In Deutschland gilt die personalisierte Verhältniswahl, auch in den meisten Landtagswahlen, so auch in Thüringen. Das könnte zu dem absurden Ergebnis führen, dass Björn Höcke aus dem Landtag fliegt, weil die AfD zu erfolgreich ist. Ein Professor aus Bochum hat eine Idee, wie das Altparteienkartell das bewerkstelligen könnte.

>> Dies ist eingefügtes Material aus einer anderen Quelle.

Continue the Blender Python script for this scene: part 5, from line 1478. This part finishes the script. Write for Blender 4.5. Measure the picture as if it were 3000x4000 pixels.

Die personalisierte Verhältniswahl soll dafür sorgen, dass die Stimmenverhältnisse der Parteien getreu im Parlament abgebildet werden und die Wähler trotzdem einen lokalen Kandidaten wählen dürfen. Deshalb gibt es Erst- und Zweitstimme. Die erste sendet einen Kandidaten mit einfacher Mehrheit ins Parlament, die Zweitstimme entscheidet darüber, wie viele Mandate einer Partei zustehen.
Ewiger Streitpunkt
Dieses Wahlsystem ist seit Jahrzehnten der umstrittenste Punkt des deutschen Wahlrechts. Immer wieder musste das Bundesverfassungsgericht dazu Stellung beziehen. Denn beides, Verhältniswahl und Direktwahl in jedem Wahlkreis, ist gar nicht so einfach unter einen Hut zu bekommen: Die Erststimme soll dem Sieger eines Wahlkreises ein Mandat garantieren, auf der anderen Seite soll sich die Sitzverteilung an den Zweitstimmen orientieren. Das Ergebnis sind Überhangmandate, Ausgleichsmandate und ein Bundestag, der inzwischen 733, statt wie vorgesehen nur 598 Sitze hat.
Zu erfolgreich für die Liste
In Thüringen bahnt sich für die AfD ein ganz anderes Problem an. Weil die Partei so erfolgreich ist, könnte die Liste bedeutungslos werden. Wenn alle der AfD nach Zweitstimme zustehenden Mandate bereits durch Wahlkreissieger belegt sind, rückt niemand von der Liste auf. Parteien sind aber darauf angewiesen, dass sie ihr Spitzenpersonal in die Parlamente bringen. Keine Fraktion kann arbeiten, wenn der Parlamentseinzug der Parteiführung vom Wahlergebnis im Wahlkreis Hinterhugelhapfingen II abhängt. Der AfD könnte aber in Thüringen genau das passieren.
Direktwahl untergräbt sich selbst
In Ländern wie Britannien, die eine reine Direktwahl haben, führt dies dazu, dass die Parteiführer, unabhängig von ihrem Wohnort, in sicheren Wahlkreisen antreten, die ihre Partei auf jeden Fall gewinnt. Die eigentliche Idee hinter der Direktwahl, die lokale Repräsentation, wird dadurch zwar untergraben, aber das ist die notwendige Konsequenz eines solchen Wahlrechts. Die Thüringer AfD hat genau dieselbe Vorkehrung getroffen, um Björn Höcke in den Landtag zu bekommen. Höcke tritt bei dieser Wahl im für die AfD günstigen Wahlkreis Greiz II an, nicht mehr wie vorher in Eichsfeld I, wo die CDU noch relativ stark ist.
Professor schlägt vor: „Parteiübergreifende Anti-Höcke-Mobilisierung in seinem Wahlkreis“
Damit könnte die Sache geregelt sein: Die CDU macht einen billigen Werbespot gegen den „Wahlkreisflüchtling“ Höcke und beweist einmal wieder, dass sie vor allem schlecht informierte Wähler anspricht, als wäre das noch nicht bekannt gewesen. Aber ein Politikwissenschaftsprofessor aus Bochum hat da andere Ideen: Gegenüber der Bild-Zeitung dachte Prof. Oliver Lembcke über die Möglichkeit einer „parteiübergreifenden Anti-Höcke-Mobilisierung in seinem Wahlkreis, um ihn gemeinsam zu verhindern“ nach.
Das wäre der nächste antidemokratische Präzedenzfall
Im Klartext kann man sich darunter nur vorstellen, dass alle Parteien, bis auf die nach der AfD stärkste, hier wohl die CDU, ihren Kandidaten entweder formell zurückziehen oder zumindest zur Wahl des CDU-Kandidaten aufrufen. Das wäre nichts weniger als der Missbrauch des Wahlrechts, um einen der erfolgreichsten Oppositionsführer Deutschlands gezielt aus dem Landtag zu schießen. Andererseits: Gäbe es für solch ein antidemokratisches Manöver ein passenderes Bundesland als Thüringen, wo die Wahl des Ministerpräsidenten schon mal rückgängig gemacht wird?